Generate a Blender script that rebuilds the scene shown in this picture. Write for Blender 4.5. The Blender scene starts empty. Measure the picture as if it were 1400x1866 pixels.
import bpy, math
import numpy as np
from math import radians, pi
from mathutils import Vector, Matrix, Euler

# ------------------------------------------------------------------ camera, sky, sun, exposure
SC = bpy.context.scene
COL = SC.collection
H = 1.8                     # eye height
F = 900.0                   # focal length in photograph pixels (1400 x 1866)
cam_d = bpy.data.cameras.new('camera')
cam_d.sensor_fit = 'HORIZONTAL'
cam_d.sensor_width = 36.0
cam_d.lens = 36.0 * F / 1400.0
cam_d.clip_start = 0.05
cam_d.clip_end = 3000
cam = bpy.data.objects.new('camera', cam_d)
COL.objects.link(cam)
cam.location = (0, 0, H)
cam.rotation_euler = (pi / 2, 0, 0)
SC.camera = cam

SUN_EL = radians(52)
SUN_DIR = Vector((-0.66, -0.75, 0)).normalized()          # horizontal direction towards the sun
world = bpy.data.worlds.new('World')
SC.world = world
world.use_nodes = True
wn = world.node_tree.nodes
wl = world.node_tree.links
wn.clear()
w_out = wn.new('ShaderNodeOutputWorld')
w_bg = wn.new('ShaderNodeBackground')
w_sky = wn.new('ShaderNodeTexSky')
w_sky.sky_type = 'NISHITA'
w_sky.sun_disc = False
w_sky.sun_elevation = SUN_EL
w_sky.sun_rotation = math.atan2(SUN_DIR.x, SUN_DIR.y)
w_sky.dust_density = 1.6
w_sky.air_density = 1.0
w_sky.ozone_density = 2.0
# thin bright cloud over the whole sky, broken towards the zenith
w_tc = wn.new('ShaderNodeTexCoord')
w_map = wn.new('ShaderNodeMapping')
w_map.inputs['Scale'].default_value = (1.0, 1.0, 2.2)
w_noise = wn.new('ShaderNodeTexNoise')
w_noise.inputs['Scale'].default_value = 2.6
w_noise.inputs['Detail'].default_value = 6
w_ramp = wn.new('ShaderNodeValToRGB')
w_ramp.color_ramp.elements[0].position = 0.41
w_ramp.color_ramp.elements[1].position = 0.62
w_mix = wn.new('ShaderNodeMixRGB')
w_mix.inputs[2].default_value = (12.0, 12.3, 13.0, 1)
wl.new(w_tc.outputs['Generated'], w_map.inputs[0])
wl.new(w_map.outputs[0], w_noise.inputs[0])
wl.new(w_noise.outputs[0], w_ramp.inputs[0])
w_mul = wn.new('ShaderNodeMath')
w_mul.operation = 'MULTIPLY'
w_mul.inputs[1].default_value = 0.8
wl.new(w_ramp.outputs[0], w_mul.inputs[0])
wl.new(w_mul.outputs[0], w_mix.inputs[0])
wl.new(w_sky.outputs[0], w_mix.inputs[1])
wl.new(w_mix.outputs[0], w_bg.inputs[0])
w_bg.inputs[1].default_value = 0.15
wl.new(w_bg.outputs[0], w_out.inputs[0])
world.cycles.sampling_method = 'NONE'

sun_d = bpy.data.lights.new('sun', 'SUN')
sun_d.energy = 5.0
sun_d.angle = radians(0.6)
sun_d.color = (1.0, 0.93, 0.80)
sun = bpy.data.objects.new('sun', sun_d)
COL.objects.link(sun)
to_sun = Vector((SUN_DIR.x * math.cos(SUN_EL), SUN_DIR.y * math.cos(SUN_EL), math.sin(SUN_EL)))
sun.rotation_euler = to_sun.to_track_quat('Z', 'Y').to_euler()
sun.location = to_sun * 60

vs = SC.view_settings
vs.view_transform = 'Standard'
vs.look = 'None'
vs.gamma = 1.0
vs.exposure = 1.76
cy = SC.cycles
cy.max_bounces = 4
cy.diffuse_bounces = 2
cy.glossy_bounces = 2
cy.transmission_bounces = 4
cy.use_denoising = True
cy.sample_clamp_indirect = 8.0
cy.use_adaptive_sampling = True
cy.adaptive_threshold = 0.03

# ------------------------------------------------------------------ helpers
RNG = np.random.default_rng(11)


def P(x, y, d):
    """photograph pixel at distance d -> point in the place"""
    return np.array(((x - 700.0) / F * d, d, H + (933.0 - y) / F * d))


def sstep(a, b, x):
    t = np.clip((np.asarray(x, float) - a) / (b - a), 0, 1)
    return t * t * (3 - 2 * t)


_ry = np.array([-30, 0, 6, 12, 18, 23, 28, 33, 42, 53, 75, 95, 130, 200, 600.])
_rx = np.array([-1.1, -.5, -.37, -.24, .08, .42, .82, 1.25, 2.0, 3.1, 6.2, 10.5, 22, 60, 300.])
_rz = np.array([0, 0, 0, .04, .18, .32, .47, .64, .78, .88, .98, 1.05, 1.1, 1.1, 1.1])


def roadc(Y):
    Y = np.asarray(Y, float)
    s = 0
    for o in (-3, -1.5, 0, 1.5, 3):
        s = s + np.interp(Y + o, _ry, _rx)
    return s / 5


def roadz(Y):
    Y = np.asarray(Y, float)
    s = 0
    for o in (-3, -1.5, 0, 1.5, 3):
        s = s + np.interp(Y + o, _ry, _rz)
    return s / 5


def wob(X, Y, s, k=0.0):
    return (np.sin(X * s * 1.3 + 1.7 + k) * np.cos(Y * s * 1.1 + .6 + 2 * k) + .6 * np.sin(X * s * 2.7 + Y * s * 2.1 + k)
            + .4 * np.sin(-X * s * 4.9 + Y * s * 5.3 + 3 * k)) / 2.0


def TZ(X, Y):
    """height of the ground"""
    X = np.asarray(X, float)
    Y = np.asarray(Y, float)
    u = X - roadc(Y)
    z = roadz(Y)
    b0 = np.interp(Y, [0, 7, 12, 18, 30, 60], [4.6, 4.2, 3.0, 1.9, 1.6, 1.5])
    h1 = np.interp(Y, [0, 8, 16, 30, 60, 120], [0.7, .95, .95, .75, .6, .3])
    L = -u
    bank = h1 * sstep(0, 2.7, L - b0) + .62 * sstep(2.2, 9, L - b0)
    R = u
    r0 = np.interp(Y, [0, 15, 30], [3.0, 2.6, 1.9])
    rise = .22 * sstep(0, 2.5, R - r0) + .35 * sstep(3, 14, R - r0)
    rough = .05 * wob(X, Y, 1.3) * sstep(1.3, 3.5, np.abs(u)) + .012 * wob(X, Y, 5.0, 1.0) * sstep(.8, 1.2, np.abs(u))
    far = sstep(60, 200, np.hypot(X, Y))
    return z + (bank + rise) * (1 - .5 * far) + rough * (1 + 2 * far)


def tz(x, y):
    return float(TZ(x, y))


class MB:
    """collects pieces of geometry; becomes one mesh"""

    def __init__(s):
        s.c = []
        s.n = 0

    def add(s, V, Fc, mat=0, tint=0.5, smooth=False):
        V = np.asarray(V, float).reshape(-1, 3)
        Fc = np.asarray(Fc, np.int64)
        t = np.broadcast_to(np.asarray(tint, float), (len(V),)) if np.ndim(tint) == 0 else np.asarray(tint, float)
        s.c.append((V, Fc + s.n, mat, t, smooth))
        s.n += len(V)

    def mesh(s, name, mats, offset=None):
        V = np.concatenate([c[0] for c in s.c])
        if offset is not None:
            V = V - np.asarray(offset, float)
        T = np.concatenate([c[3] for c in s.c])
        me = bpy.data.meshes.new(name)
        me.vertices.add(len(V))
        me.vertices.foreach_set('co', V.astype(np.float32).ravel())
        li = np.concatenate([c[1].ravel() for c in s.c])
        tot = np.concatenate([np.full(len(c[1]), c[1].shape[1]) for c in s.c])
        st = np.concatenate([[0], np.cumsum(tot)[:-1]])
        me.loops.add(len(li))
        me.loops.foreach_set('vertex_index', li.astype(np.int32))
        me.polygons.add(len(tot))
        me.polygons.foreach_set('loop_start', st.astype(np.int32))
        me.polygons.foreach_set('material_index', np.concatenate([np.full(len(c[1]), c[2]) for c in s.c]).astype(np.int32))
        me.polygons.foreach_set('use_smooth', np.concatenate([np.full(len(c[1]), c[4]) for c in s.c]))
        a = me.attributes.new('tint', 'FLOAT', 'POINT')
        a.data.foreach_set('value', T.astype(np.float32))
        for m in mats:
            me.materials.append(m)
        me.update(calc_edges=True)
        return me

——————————

__PROBLEM DESCRIPTION__
Starting with the first line of the data above, copy each line exactly until you reach the line with "SC.camera = cam"; include that line as well.

__IN RESPONSE__
Generate a Blender script that rebuilds the scene shown in this picture. Write for Blender 4.5. The Blender scene starts empty. Measure the picture as if it were 1400x1866 pixels.
import bpy, math
import numpy as np
from math import radians, pi
from mathutils import Vector, Matrix, Euler

# ------------------------------------------------------------------ camera, sky, sun, exposure
SC = bpy.context.scene
COL = SC.collection
H = 1.8                     # eye height
F = 900.0                   # focal length in photograph pixels (1400 x 1866)
cam_d = bpy.data.cameras.new('camera')
cam_d.sensor_fit = 'HORIZONTAL'
cam_d.sensor_width = 36.0
cam_d.lens = 36.0 * F / 1400.0
cam_d.clip_start = 0.05
cam_d.clip_end = 3000
cam = bpy.data.objects.new('camera', cam_d)
COL.objects.link(cam)
cam.location = (0, 0, H)
cam.rotation_euler = (pi / 2, 0, 0)
SC.camera = cam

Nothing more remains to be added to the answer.